## begin SOURCE EXCERPT

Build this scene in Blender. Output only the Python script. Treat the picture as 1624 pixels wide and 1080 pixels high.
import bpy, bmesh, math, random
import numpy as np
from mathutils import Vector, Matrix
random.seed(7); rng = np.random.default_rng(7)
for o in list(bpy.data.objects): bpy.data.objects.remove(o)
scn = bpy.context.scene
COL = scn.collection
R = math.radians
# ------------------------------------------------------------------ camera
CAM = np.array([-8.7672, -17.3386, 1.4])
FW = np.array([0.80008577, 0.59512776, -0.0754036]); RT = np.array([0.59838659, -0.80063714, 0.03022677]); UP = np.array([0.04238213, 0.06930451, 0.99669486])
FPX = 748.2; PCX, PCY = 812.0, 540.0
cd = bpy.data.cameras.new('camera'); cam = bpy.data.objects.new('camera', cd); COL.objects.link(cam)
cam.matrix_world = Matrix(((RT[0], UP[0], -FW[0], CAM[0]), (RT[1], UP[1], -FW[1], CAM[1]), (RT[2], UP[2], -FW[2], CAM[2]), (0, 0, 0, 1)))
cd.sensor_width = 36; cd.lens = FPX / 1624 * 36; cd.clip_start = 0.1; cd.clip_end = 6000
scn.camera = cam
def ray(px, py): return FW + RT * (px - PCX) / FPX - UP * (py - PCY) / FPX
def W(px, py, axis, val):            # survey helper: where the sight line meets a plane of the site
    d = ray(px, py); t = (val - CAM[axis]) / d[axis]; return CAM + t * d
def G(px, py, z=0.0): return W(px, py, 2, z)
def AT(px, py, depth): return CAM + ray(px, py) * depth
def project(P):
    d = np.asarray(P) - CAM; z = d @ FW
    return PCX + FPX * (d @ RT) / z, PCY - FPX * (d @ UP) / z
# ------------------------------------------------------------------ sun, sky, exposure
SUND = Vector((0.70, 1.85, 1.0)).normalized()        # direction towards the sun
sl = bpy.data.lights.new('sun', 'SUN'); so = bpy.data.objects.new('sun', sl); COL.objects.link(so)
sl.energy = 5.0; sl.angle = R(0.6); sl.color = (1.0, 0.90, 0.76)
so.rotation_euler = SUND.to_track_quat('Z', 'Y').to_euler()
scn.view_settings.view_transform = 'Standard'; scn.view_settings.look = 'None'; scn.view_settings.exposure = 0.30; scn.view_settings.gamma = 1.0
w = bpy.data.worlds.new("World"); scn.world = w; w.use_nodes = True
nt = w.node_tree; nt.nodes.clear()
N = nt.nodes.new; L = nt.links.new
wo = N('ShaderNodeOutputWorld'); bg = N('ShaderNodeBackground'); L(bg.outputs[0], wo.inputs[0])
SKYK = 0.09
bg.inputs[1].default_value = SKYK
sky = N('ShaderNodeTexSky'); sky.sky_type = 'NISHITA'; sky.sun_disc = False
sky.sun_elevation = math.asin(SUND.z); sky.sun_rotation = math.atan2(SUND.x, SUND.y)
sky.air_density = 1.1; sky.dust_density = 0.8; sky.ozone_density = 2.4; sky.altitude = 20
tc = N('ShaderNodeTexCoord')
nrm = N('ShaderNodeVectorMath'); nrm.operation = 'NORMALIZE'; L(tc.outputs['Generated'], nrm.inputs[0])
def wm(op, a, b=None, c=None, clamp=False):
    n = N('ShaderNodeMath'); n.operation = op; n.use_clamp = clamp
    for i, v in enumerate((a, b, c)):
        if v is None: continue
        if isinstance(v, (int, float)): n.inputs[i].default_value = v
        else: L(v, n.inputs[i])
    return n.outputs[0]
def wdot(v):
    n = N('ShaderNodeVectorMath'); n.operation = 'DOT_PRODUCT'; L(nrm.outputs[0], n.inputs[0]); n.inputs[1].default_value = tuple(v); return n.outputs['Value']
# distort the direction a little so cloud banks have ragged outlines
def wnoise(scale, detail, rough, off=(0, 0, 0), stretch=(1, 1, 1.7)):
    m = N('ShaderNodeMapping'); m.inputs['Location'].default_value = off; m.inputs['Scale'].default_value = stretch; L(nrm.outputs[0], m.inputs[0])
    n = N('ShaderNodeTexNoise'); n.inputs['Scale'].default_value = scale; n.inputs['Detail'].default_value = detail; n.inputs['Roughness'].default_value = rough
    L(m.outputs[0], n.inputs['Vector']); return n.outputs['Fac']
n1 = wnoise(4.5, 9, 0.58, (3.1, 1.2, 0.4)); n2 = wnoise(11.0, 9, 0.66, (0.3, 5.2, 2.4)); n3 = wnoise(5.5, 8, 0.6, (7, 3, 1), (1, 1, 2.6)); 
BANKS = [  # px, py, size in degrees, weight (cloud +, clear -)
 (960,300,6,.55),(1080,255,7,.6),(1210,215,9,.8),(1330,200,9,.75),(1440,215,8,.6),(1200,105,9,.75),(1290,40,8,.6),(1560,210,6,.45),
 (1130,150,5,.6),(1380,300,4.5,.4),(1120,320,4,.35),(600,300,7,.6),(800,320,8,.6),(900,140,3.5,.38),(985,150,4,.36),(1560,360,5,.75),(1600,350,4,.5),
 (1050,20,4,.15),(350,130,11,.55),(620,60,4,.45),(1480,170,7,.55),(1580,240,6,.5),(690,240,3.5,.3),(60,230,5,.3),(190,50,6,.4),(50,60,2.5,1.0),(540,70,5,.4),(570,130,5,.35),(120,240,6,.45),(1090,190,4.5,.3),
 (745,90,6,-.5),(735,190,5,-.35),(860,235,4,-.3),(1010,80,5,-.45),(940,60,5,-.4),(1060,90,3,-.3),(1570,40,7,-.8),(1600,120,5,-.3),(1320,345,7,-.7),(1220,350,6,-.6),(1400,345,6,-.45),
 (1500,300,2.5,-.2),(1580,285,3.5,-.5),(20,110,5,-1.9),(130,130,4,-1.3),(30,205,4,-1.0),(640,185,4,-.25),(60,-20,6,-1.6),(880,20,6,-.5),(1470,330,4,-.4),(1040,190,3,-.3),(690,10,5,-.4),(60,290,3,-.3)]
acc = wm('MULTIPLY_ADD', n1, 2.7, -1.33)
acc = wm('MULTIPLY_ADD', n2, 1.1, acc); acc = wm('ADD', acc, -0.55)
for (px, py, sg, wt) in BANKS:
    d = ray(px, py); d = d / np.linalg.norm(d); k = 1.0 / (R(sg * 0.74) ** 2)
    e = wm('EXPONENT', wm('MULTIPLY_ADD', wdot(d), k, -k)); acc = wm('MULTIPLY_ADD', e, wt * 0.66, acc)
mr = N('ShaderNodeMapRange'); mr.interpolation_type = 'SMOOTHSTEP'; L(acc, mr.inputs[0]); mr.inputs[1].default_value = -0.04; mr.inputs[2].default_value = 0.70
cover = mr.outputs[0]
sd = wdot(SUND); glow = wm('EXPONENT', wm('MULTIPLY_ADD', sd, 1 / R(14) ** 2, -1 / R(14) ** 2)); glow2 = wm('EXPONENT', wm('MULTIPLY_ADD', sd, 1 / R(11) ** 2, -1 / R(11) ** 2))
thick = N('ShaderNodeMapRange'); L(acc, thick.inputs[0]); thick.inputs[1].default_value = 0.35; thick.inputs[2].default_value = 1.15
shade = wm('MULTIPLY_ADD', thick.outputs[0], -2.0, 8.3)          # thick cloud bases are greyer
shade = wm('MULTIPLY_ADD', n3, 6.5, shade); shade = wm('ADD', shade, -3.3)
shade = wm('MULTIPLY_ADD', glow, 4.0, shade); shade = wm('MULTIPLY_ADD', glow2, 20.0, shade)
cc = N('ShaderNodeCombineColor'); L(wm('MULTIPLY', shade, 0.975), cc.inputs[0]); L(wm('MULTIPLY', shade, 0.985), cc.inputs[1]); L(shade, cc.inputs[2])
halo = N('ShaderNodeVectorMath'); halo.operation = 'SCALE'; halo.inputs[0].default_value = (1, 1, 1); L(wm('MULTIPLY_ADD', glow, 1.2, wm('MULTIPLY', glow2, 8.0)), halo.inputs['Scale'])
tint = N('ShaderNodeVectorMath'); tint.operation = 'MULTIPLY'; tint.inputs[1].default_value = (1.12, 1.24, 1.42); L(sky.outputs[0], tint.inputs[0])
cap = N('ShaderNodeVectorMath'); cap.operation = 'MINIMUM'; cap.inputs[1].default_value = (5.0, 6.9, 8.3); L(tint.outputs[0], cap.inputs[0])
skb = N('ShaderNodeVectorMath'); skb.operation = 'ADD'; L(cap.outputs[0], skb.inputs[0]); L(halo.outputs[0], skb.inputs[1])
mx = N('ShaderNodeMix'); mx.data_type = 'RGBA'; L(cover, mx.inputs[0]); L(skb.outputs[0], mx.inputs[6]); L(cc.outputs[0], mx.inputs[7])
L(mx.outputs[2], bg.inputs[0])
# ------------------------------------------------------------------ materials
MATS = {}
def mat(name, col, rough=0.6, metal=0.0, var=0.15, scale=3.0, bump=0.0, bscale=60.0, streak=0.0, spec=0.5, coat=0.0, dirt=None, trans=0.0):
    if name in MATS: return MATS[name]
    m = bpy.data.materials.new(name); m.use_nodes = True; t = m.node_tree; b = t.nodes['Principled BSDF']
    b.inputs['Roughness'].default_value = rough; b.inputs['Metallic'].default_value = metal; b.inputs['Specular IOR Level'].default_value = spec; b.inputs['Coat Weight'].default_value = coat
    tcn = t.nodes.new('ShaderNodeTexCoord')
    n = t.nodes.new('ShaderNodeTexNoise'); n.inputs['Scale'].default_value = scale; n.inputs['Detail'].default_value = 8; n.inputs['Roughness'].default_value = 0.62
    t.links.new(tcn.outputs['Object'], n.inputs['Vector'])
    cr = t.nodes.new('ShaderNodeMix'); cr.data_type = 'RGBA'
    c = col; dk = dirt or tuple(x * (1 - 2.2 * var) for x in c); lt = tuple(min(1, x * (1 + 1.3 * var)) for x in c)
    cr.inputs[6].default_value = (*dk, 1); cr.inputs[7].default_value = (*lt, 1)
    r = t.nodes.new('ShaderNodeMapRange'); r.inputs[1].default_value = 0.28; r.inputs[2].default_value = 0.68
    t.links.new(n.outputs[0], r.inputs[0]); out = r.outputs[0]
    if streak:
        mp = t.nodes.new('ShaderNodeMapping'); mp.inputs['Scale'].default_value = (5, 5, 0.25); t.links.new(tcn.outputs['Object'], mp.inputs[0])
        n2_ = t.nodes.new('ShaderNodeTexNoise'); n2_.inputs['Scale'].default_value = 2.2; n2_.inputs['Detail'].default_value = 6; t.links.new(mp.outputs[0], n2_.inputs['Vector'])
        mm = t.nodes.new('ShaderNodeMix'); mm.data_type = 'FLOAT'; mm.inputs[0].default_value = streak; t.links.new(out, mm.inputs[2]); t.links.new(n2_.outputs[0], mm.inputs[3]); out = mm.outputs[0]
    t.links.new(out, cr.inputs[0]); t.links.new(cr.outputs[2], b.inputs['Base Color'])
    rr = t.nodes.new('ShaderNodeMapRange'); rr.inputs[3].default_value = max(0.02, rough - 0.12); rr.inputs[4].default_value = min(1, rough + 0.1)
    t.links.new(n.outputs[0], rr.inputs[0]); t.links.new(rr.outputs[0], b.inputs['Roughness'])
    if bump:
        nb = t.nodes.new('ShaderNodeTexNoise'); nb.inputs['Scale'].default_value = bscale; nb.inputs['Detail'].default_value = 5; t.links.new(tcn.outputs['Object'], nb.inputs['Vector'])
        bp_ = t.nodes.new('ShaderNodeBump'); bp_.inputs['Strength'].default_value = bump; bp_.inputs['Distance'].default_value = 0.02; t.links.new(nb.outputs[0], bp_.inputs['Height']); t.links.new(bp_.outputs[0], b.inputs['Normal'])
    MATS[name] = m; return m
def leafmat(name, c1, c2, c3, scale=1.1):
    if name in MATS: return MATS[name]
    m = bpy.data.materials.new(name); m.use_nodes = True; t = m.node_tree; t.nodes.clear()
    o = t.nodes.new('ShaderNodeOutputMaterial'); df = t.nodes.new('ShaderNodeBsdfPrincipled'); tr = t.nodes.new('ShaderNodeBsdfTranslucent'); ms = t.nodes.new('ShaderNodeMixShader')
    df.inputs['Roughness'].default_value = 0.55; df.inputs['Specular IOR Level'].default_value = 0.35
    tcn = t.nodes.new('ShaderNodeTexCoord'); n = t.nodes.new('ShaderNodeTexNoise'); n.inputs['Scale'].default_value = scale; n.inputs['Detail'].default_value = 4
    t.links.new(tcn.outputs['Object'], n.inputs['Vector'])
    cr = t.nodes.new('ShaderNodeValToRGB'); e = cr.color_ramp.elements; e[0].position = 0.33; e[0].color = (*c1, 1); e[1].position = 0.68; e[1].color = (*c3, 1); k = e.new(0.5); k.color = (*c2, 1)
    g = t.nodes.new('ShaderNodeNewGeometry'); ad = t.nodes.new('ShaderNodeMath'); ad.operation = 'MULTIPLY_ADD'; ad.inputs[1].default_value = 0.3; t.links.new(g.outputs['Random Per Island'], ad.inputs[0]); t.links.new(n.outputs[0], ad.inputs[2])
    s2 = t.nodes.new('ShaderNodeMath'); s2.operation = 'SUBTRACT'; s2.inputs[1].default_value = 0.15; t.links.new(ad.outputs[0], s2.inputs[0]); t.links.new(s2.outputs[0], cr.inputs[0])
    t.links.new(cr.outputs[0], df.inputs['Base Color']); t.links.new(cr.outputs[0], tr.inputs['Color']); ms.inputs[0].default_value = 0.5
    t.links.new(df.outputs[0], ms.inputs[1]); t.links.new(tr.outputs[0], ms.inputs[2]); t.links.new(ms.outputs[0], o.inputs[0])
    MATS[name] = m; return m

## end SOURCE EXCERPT

• **WHAT THE TASK ASKS**
Scan the material above for the word "scene". Copy each line where it occurs.

• **EXERCISE OUTPUT**
Build this scene in Blender. Output only the Python script. Treat the picture as 1624 pixels wide and 1080 pixels high.
scn = bpy.context.scene